<<<<

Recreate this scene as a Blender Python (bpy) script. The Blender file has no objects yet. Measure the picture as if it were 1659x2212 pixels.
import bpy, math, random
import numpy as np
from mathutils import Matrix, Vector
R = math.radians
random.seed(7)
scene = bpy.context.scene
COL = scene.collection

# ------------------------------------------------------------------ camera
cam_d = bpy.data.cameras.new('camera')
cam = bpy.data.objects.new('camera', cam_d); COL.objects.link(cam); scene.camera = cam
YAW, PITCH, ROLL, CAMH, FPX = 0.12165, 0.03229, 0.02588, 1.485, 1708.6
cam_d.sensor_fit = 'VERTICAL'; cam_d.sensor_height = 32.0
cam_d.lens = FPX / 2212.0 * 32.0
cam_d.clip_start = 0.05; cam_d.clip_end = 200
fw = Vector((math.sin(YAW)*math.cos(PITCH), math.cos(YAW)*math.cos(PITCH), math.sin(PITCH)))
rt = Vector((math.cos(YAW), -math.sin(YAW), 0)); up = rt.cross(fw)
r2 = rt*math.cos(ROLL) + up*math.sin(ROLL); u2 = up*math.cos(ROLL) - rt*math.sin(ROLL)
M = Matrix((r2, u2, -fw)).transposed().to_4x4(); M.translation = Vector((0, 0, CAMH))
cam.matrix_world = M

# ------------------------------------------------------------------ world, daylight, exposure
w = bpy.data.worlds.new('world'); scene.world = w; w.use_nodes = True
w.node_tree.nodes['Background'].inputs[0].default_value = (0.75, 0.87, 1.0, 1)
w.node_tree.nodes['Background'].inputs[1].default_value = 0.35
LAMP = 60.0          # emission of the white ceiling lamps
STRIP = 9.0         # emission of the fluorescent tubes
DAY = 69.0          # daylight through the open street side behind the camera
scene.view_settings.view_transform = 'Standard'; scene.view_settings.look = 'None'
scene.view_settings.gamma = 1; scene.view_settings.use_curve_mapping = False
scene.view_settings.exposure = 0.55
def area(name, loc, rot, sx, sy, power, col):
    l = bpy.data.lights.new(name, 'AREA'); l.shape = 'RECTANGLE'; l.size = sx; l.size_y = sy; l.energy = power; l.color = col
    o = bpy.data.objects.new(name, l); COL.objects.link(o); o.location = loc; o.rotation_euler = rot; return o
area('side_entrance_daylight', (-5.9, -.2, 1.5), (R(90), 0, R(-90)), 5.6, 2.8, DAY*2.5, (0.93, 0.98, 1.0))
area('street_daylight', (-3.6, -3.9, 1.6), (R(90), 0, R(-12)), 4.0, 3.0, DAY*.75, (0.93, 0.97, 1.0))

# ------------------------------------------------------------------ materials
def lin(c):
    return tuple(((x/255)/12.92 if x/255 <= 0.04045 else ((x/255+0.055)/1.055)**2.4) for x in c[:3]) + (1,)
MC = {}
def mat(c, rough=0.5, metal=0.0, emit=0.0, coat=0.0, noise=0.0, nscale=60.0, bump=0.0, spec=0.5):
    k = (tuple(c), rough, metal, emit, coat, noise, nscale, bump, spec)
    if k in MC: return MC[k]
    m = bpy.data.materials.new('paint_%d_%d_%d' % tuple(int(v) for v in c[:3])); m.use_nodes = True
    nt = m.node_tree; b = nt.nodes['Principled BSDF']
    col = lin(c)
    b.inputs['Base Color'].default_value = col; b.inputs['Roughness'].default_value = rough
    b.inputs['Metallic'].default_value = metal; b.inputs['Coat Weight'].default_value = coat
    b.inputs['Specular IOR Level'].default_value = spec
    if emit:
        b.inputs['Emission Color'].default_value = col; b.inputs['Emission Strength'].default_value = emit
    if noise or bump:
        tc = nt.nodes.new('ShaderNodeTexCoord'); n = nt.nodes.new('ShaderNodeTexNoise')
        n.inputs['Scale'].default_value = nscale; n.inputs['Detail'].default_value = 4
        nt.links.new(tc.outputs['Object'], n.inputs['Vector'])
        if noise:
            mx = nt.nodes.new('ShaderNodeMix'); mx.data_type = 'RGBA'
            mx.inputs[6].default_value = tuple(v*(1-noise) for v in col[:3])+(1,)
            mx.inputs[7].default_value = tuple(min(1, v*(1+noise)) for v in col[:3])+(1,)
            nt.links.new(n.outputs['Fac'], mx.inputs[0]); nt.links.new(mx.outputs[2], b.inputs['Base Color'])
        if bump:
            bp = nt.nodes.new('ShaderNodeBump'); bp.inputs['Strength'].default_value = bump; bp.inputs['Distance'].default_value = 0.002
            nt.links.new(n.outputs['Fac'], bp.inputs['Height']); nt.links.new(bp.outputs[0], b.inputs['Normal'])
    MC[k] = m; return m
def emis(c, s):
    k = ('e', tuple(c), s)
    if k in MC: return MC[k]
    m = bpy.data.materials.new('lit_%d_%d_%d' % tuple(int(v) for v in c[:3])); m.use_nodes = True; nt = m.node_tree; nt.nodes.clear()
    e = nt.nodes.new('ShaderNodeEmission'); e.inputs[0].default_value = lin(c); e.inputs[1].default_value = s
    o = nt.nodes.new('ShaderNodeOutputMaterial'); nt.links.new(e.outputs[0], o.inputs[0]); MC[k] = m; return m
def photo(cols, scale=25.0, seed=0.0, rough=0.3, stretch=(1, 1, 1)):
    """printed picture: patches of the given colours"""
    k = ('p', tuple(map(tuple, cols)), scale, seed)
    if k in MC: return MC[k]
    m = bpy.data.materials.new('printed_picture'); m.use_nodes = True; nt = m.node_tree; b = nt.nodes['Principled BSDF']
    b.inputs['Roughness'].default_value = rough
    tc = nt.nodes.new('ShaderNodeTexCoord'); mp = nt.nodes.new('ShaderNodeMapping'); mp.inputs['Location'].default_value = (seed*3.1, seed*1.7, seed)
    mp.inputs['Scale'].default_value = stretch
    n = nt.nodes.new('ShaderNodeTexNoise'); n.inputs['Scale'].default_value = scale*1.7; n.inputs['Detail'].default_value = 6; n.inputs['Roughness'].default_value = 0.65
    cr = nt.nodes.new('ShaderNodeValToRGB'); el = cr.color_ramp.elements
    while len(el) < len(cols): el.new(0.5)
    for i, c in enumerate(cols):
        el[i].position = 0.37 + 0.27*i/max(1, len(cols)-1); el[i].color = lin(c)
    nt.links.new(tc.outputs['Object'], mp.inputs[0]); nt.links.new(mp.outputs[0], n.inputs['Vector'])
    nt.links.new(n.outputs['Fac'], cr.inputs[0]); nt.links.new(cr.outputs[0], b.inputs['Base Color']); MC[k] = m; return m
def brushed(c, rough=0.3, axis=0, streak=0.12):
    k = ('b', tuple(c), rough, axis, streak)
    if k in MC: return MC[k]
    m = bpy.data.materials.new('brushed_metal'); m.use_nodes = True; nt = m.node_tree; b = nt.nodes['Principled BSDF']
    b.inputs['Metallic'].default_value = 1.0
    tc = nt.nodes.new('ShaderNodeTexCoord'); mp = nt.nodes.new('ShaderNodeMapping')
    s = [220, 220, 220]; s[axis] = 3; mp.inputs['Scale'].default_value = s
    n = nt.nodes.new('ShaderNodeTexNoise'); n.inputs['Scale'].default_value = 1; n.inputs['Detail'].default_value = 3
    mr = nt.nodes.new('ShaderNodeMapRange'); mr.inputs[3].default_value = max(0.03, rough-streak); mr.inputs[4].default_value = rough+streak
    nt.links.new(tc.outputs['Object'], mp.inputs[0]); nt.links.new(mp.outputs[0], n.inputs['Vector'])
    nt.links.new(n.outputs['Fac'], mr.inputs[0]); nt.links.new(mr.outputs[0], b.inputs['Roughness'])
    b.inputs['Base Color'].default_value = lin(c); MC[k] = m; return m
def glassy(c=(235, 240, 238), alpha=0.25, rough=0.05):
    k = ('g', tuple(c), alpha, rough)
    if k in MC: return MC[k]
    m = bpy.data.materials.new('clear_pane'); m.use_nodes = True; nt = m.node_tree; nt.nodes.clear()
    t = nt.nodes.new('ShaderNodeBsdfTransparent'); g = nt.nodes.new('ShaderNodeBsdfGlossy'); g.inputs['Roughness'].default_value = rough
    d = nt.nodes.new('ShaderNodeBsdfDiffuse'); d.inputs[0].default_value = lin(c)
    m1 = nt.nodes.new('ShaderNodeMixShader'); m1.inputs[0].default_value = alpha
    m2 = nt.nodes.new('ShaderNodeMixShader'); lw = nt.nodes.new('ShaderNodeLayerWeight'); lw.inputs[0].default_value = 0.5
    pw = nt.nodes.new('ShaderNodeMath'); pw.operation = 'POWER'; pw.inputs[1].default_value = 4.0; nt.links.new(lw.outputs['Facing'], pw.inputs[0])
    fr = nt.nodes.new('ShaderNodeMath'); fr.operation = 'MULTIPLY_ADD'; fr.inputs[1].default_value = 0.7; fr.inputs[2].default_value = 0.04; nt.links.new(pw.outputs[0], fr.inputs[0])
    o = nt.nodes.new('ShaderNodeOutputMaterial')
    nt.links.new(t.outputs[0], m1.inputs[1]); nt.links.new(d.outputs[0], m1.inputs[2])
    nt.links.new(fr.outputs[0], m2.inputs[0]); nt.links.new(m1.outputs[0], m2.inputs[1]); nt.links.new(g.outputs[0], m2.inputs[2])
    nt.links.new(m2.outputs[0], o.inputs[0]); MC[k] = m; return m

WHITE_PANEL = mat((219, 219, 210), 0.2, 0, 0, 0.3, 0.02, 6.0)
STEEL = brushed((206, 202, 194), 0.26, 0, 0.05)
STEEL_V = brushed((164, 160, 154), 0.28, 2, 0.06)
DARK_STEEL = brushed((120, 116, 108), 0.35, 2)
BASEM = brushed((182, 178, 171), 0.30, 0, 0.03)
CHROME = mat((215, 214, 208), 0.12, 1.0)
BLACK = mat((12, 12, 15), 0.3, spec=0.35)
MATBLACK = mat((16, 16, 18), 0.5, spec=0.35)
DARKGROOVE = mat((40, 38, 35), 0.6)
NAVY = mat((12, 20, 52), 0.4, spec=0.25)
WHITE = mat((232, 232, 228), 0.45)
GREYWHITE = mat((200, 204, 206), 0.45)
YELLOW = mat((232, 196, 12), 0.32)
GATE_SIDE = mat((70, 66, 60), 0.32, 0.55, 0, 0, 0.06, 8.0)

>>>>

### PROBLEM REQUIREMENTS:
Using the data above, restate word for word the lines from its opening line through the line that contains "COL = scene.collection", and no more.

### EXERCISE OUTPUT:
Recreate this scene as a Blender Python (bpy) script. The Blender file has no objects yet. Measure the picture as if it were 1659x2212 pixels.
import bpy, math, random
import numpy as np
from mathutils import Matrix, Vector
R = math.radians
random.seed(7)
scene = bpy.context.scene
COL = scene.collection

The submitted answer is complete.